Sustainable design part I: resource-effectiveness

King Abdullah City for Atomic and Renewable Energy (KA-CARE). Our urban design proposal for a net-zero emissions city in Saudi Arabia is built around renewable energy, sustainability, and resiliency, incorporating new technologies and lessons learned from vernacular architecture. 3D Render © Omrania / Barton Willmore


This post is part of our Design Ethos series, which explores the deeper thinking and intentions behind Omrania’s work. We strive to create functional, livable, contextual, sustainable, and timelessly beautiful places.


By: Mahmoud Abughazal – Head of Architectural & Interior Design. June 2017


In the most holistic sense, our aim is to design environments that are inhabited and renewable by successive generations in harmony with nature. This is the essence of our commitment to sustainable design. In more tangible terms, sustainable design begins with resource-effectiveness: the effective use of energy, water, and building materials.


Waha (Oasis) Office Building, Riyadh, home to the offices of Omrania and Deloitte & Touche. The building’s high-performance facade has external fins and perforated panels that admit daylight but sharply reduce solar gain, thereby saving on the size of the HVAV installation and operational energy costs. Photo © Dhafer Al-Shehri / Omrania


Since resource consumption can be measured quantitatively, we can easily track progress on this front. However, resource-effectiveness goes beyond efficiency, defined as more output achieved with less input. Embracing energy-efficient and cost-efficient solutions is only the beginning. We look for the most beneficial, useful, transformative, and therefore effective allocation of the available resources.

This approach is simultaneously good for the planet and good for the client. To be effective means taking into account questions of quality as well as quantity. It means evaluating which sustainable design technologies are most appropriate for the needs of each situation. We reject a one-size-fits-all approach in order to find the most resource-effective design strategy for a given program and context.
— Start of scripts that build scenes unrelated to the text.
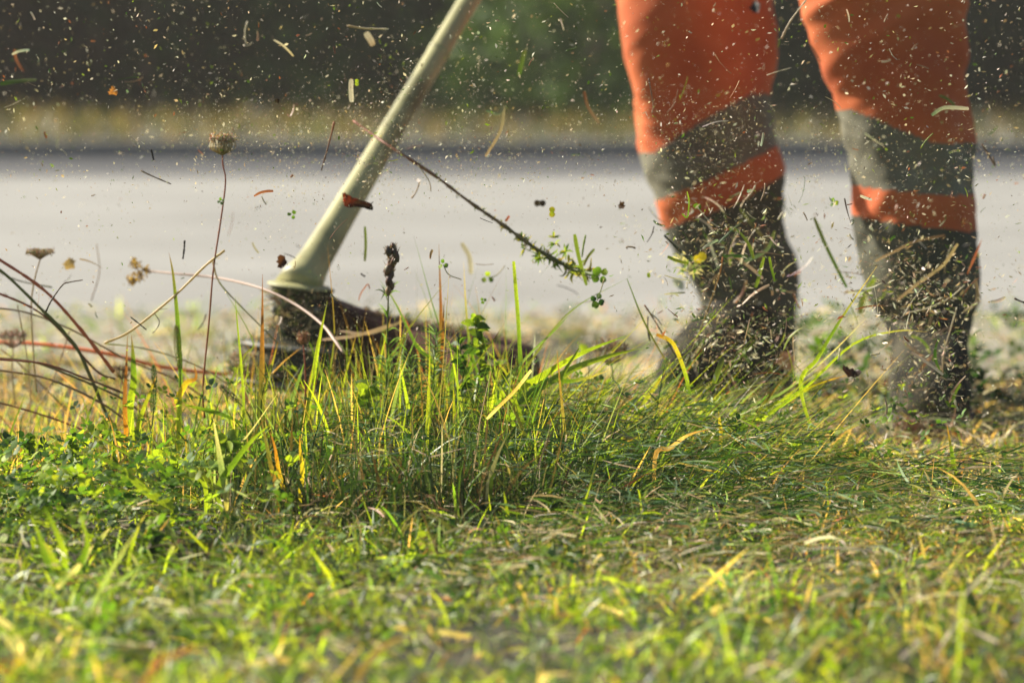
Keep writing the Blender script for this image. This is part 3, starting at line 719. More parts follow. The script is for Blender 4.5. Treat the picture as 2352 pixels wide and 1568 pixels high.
# dried umbels (wild carrot heads)
def umbel(head, r, d, stem_pts, cols, label, closed=0.7, rays=60, stem_c=(REDB, RUST), seedc=(TAN, STRAW, RUST), sr=0.0011):
    c = P(head[0], head[1], d)
    base = P(*stem_pts[-1][:2], d)
    root = empty('dried_umbel', base); tag(root, label, 'dried flower', 'dried umbels standing in the grass')
    mb = MB(); add_tube(mb, PX([head] + stem_pts, d), sr * 0.8, sr * 1.1, stem_c[0], stem_c[1], n=30, wob=0.1)
    s = mb.build('stem', M_STEM)
    mb = MB()
    for k in range(rays):
        a = random.uniform(0, 2 * pi); q = math.sqrt(random.uniform(0.02, 1))
        out = r * q
        hgt = r * (0.75 + 0.75 * closed * (1.15 - 0.35 * q)) * random.uniform(0.85, 1.1)
        tip = c + Vector((cos(a) * out * (1 - 0.18 * closed), sin(a) * out * (1 - 0.18 * closed), hgt))
        mid = c + Vector((cos(a) * out * (0.55 + 0.55 * closed), sin(a) * out * (0.55 + 0.55 * closed), hgt * 0.42))
        add_tube(mb, [c, mid, tip], 0.0006, 0.0004, seedc[0], seedc[1], n=6, k=3)
        for m in range(9):
            e = tip + Vector((random.gauss(0, r * 0.11), random.gauss(0, r * 0.11), random.gauss(0, r * 0.12)))
            u = Vector((random.gauss(0, 1), random.gauss(0, 1), random.gauss(0, 1) + 0.5)).normalized() * r * 0.09
            w = u.orthogonal().normalized() * r * 0.045
            w2 = u.cross(w).normalized() * r * 0.04
            col = tuple(z * random.uniform(0.7, 1.4) for z in random.choice(seedc))
            mb.add([e - u, e + w, e + w2, e - w, e + u], [(0, 1, 2), (0, 2, 3), (4, 2, 1), (4, 3, 2), (0, 3, 1), (4, 1, 3)], [col] * 5)
            add_tube(mb, [tip - Vector((0, 0, r * 0.1)), e], 0.0003, 0.0002, seedc[0], seedc[1], n=2, k=3)
    h = mb.build('seed_head', M_STEM, smooth=False)
    adopt(root, s, h)
    return root
umbel((511, 357), 0.0165, 4.42, [(512, 380), (518, 420), (505, 520), (490, 620), (480, 740), (466, 890), (470, 960)], None, 'tall dried umbel on a long bent red stem against the road', rays=85, seedc=(STRAW, PALE, (0.55, 0.26, 0.10), (0.7, 0.55, 0.32), TAN))
umbel((92, 596), 0.016, 4.62, [(80, 640), (72, 700), (76, 800), (84, 900)], None, 'flat tan umbel standing blurred above the arching stems', closed=-0.2, rays=40, seedc=(TAN, STRAW), stem_c=(TAN, STRAW))
umbel((30, 800), 0.018, 4.78, [(28, 850), (34, 930)], None, 'pale pinkish umbel blurred at the left edge', closed=0.4, rays=40, seedc=(PINK, TAN), stem_c=(TAN, STRAW))
umbel((697, 792), 0.0105, 4.40, [(700, 830), (702, 880), (700, 940)], None, 'small reddish umbel before the black trimmer head', closed=0.6, rays=45, seedc=(TAN, RUST, STRAW))
umbel((1404, 838), 0.022, 4.68, [(1408, 870), (1416, 940)], None, 'round tan umbel blurred right of the trimmer guard', closed=0.5, rays=55, seedc=(TAN, STRAW, BROWN), stem_c=(OLIVE, GREEN))
umbel((2092, 1030), 0.024, 4.8, [(2096, 1060), (2100, 1085)], None, 'reddish feathery umbel in front of the right boot', closed=0.9, rays=50, seedc=(RUST, TAN, OLIVE), stem_c=(OLIVE, GREEN))
umbel((280, 870), 0.013, 4.6, [(285, 900), (290, 960)], None, 'dark tan umbel where the arching stems meet', closed=0.4, rays=35, seedc=(BROWN, TAN, STRAW))
umbel((560, 850), 0.018, 4.75, [(565, 890), (570, 940)], None, 'pale straw umbel blurred against the cutting head', closed=0.4, rays=40, seedc=(STRAW, PALE, TAN))

# foxtail spikes
def foxtail(bot, top, w, d, stem_pts, col, label, bristle=1.0, stem_c=GREEN):
    a, b = P(*bot, d), P(*top, d)
    root = empty('foxtail', P(*stem_pts[-1], d)); tag(root, label, 'grass spike', 'foxtail spikes in the grass')
    mb = MB(); add_tube(mb, PX([top, bot] + stem_pts, d), 0.0006, 0.0009, stem_c, stem_c, n=20)
    s = mb.build('stem', M_STEM)
    mb = MB(); ax = b - a; Lh = ax.length; ax.normalize()
    e1 = ax.orthogonal().normalized(); e2 = ax.cross(e1)
    n = int(Lh / 0.0011) * 5
    for k in range(n):
        t = (k + 0.5) / n; an = k * 2.39996
        rr = w * 0.5 * (1 - abs(2 * t - 0.9) ** 3 * 0.6) * random.uniform(0.75, 1.05)
        rad = e1 * cos(an) + e2 * sin(an)
        e = a + ax * (t * Lh) + rad * rr
        u = (ax * 0.7 + rad * 0.5).normalized() * 0.0015
        s1 = u.cross(rad).normalized() * 0.0007; s2 = rad * 0.0006
        c = tuple(z * random.uniform(0.7, 1.45) for z in col)
        mb.add([e - u, e + s1, e + s2, e - s1, e + u, e - s2], [(0, 1, 2), (0, 2, 3), (0, 3, 5), (0, 5, 1), (4, 2, 1), (4, 3, 2), (4, 5, 3), (4, 1, 5)], [c] * 6)
        if random.random() < 0.75:
            tip = e + (ax * 0.55 + rad).normalized() * (w * random.uniform(0.5, 1.0) * bristle)
            q = rad.cross(ax) * 0.00012
            mb.add([e - q, e + q, tip], [(0, 1, 2)], [mixc(col, CREAM, 0.65)] * 3)
    h = mb.build('spike', M_LEAF, smooth=False)
    adopt(root, s, h)
foxtail((413, 845), (404, 748), 0.008, 4.42, [(414, 870), (412, 930), (408, 990)], (0.17, 0.19, 0.05), 'tall upright foxtail spike at the left against the road')
foxtail((604, 902), (622, 838), 0.009, 4.38, [(600, 930), (598, 1000)], (0.16, 0.24, 0.05), 'bright bristly foxtail leaning right before the cutting head', 1.3)
foxtail((356, 880), (352, 838), 0.0065, 4.40, [(358, 900), (352, 950)], (0.10, 0.19, 0.03), 'small green foxtail left of the tall one')
foxtail((352, 945), (352, 895), 0.0075, 4.35, [(350, 970), (345, 1030)], (0.17, 0.27, 0.04), 'lime foxtail under the small green one')
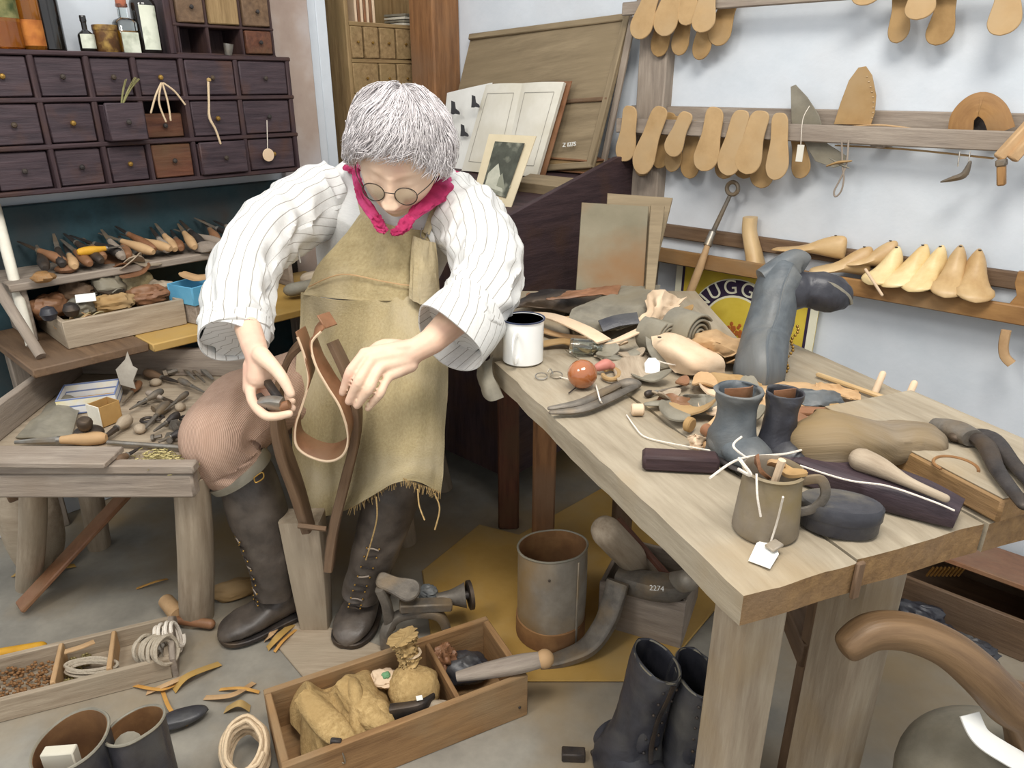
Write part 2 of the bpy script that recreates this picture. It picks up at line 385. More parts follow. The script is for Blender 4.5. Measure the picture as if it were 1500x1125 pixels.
def nz(x, y, z=0, s=0): return noise.noise(V((x, y, z+s*7.3)))
def sole_outline(L, w, flip=1, n=28):
    """shoe-sole outline, heel at y=0, toe at y=L"""
    hw = [(0, .0), (.01, .36), (.05, .6), (.12, .72), (.25, .74), (.42, .76), (.56, .88), (.7, .99), (.8, 1.0), (.9, .82), (.97, .48), (1, 0)]
    bend = lambda t: .16*math.sin((t-.1)*2.6)*w*flip*.6
    R = [(x/1., y) for x, y in cr(hw, n)]
    return [(bend(t)+h*w/2*(1.04 if flip > 0 else .96), t*L) for t, h in R]+[(bend(t)-h*w/2, t*L) for t, h in reversed(R[1:-1])]
ORD = ['first', 'second', 'third', 'fourth', 'fifth', 'sixth', 'seventh', 'eighth', 'ninth', 'tenth', 'eleventh', 'twelfth', 'thirteenth', 'fourteenth', 'fifteenth', 'sixteenth', 'seventeenth', 'eighteenth', 'nineteenth', 'twentieth', 'twenty-first', 'twenty-second', 'twenty-third', 'twenty-fourth']
random.seed(7)
# ------------------------------------------------------------------ setting
def lbox(u0, u1, z0, z1, o0, o1, b=.003): return box(abs(u1-u0), abs(o1-o0), abs(z1-z0), b=b, m=frame(LP((u0+u1)/2, (z0+z1)/2, (o0+o1)/2), LANG))
def rbox(v0, v1, z0, z1, o0, o1, b=.003): return box(abs(v1-v0), abs(o1-o0), abs(z1-z0), b=b, m=frame(RP((v0+v1)/2, (z0+z1)/2, (o0+o1)/2), RANG))
def uL(px, py, off=0): return LW(px, py, off).dot(A_)
def vR(px, py, off=0): return RW(px, py, off).dot(B_)
def struct(n, g, m, **k): return mk(n, g, m, kind='structure', **k)
struct('floor', box(7, 6.5, .06, (0, 1.6, -.03), b=.001), m_floor)
struct('wall_left', lbox(-2.2, 1.52, 0, 2.6, -.16, -.26).add(lbox(1.52, 2.25, 0, 2.6, -.42, -.5)).add(lbox(1.52, 1.56, 0, 2.6, -.16, -.45)), m_wall)
struct('wall_right', rbox(-2.2, 2.66, 0, 2.6, -.08, -.18), m_wall)
struct('trim_1', lbox(1.33, 1.475, .3, 2.6, -.135, -.165), m_wall2)
pu = [LW(635, 60, -.1).dot(A_), LW(662, 60, -.1).dot(A_)]
struct('trim_2', lbox(1.90, 2.03, 0, 2.6, -.02, -.15, b=.006), m_post)
vp = vR(942, 180, -.03)
struct('trim_3', rbox(vR(968, 180, -.03), vR(928, 180, -.03), .2, 1.42, -.035, -.085, b=.004), m_grey)
# ------------------------------------------------------------------ dark chest of small drawers on the left wall
cab = thing('drawer_cabinet', 'large dark-stained wall cabinet of small drawers, three rows high, left wall', 'cabinet', LP(.85, .955, 0))
us = [.33, .48, .615, .738, .851, .976, 1.133, 1.30]; zs = [.955, 1.059, 1.167, 1.272]
g = lbox(us[0], us[-1], zs[0], zs[-1], -.15, -.155)
for z in zs: g.add(lbox(us[0]-.01, us[-1]+.01, z-.006, z+.006, .0, -.155))
for u in us: g.add(lbox(u-.007, u+.007, zs[0], zs[-1], -.002, -.155))
mk('carcass', g, m_dark, cab)
def knob(p, r, out, mat, par):
    m = fr3(p, out, (0, 0, 1)) @ Matrix.Rotation(math.pi/2, 4, 'Y')
    mk('knob', lathe([(r*.4, -.002), (r*.35, r*.7), (r*.8, r), (r, r*1.5), (r*.75, r*2), (0, r*2.15)], 10, m), mat, par)
for i in range(7):
    for j in range(3):
        u0, u1, z0, z1 = us[i]+.009, us[i+1]-.009, zs[j]+.008, zs[j+1]-.008
        o = -.006+random.uniform(-.004, .004); mt = m_draw; lab = None
        if (i, j) == (3, 1): o = .035; lab = 'drawer pulled part way out'
        if (i, j) == (4, 1): mt = m_drawr; o = -.03; lab = 'reddish drawer set deep in its opening'; z1 -= .03
        if (i, j) in ((0, 2), (4, 0)): mt = m_drawr; lab = 'reddish drawer front'
        if (i, j) == (5, 0): o = .012
        g = lbox(u0, u1, z0, z1, o, o-.012, b=.003)
        if o > .01 or (i, j) == (4, 1):
            g.add(lbox(u0, u0+.006, z0, z1-.005, o-.01, -.12), lbox(u1-.006, u1, z0, z1-.005, o-.01, -.12), lbox(u0, u1, z0, z0+.005, o-.01, -.12))
        d = mk('drawer', g, mt, cab, lab)
        knob(LP((u0+u1)/2, (z0+z1)/2, o), .007, -B_, m_irond if (i+j) % 3 else m_brass, d)
# things hung on the drawers
def hang(px, off): return LW(px[0], px[1], off)
st = thing('cord_bundle', 'bundle of four pale twine ends hanging from a drawer knob', 'twine', hang((236, 160), .02))
for a in ([(236, 122), (228, 140), (221, 165)], [(236, 122), (233, 150), (243, 178)], [(238, 122), (246, 150), (250, 176)], [(240, 122), (256, 134), (271, 153)]):
    mk('twine', tube([hang(p, .014) for p in a], .0025, 6, 14, round_=True), m_twine, st)
st = thing('leather_thong', 'long pale knotted thong hanging from a top-row drawer knob', 'thong', hang((310, 160), .02))
mk('thong', tube([hang(p, .015) for p in [(305, 116), (306, 150), (307, 172), (316, 190), (323, 210)]], [.0035, .003, .0038, .003, .003], 6, 24, round_=True), m_twine, st)
mk('knot', lathe([(0, -.006), (.006, -.003), (.006, .003), (0, .006)], 10, frame(hang((306, 117), .016), 0)), m_burlap, st)
tg = thing('round_tag', 'small round paper tag on a string, lowest right drawer', 'tag', hang((393, 228), .02))
p = hang((393, 227), .012)
mk('disc', lathe([(0, 0), (.018, 0), (.019, .001), (.018, .002), (0, .002)], 24, fr3(p, A_, -B_)), m_pinkl, tg)
mk('string', tube([hang((391, 176), .012), hang((392, 218), .013)], .0012, 5), m_string, tg)
tf = thing('raffia_tuft', 'dry green-brown raffia tuft stuck in the open dark drawer', 'raffia', hang((185, 145), .02))
g = G(); 
for k in range(16):
    a = random.uniform(-1, 1); g.add(tube([hang((178+a, 155), .03), hang((186+a*7, 132), .03+random.uniform(-.01, .01)), hang((195+a*13, 112+abs(a)*5), .03+random.uniform(-.015, .02))], [.0016, .0014, .0006], 4, 6))
mk('strands', g, M('raffia', '6F6A42', '9A9468', '7C8A56', sc=20, bump=0), tf, kind='stuff')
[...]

Saudi Electricity Company (SEC) headquarters, Riyadh. Currently in construction, the SEC headquarters complex features numerous energy-saving features including a vast rooftop photovoltaic array, off-peak cooling plant, and external shading devices. Its garden terrace and landscape design uses drought-tolerant plantings and water-recycling technology. 3D Render © Omrania


Omrania’s approach to resource-effective design embraces the latest emerging technologies and lessons from vernacular architecture. Keeping the practical demands of construction and maintenance always in mind, our multidisciplinary architecture and engineering teams develop and deploy sophisticated building envelopes, active and passive solar design, smart building systems, natural lighting and ventilation, and locally-sourced building materials. We balance human comfort and convenience with resource-conscious design solutions.


Samba Bank headquarters proposal, Riyadh. This green building proposal was conceived with solar-efficient massing and orientation, a high-performance enclosure system, optimized mechanical and plumbing systems, and a vertical garden atrium. 3D Render © Omrania / HOK


The history of architecture in the Arab world offers many instructive for conserving resources, particularly water, and for adapting to strong sunlight and heat through shading, screening, orientation, ventilation, and other techniques. Many of these techniques are highly adaptable to modern buildings, but with different methods or materials and new forms of visual expression.


Tuwaiq Palace, Riyadh. This award-winning cultural and diplomatic facility, designed with Frei Otto and Buro Happold, combines the thermal mass of traditional masonry construction with lightweight tensile shading elements.


In addition to resource-effectiveness, our sustainable design strategy includes durable construction and resilient systems. These and many other components of our Design Ethos will be discussed in future posts.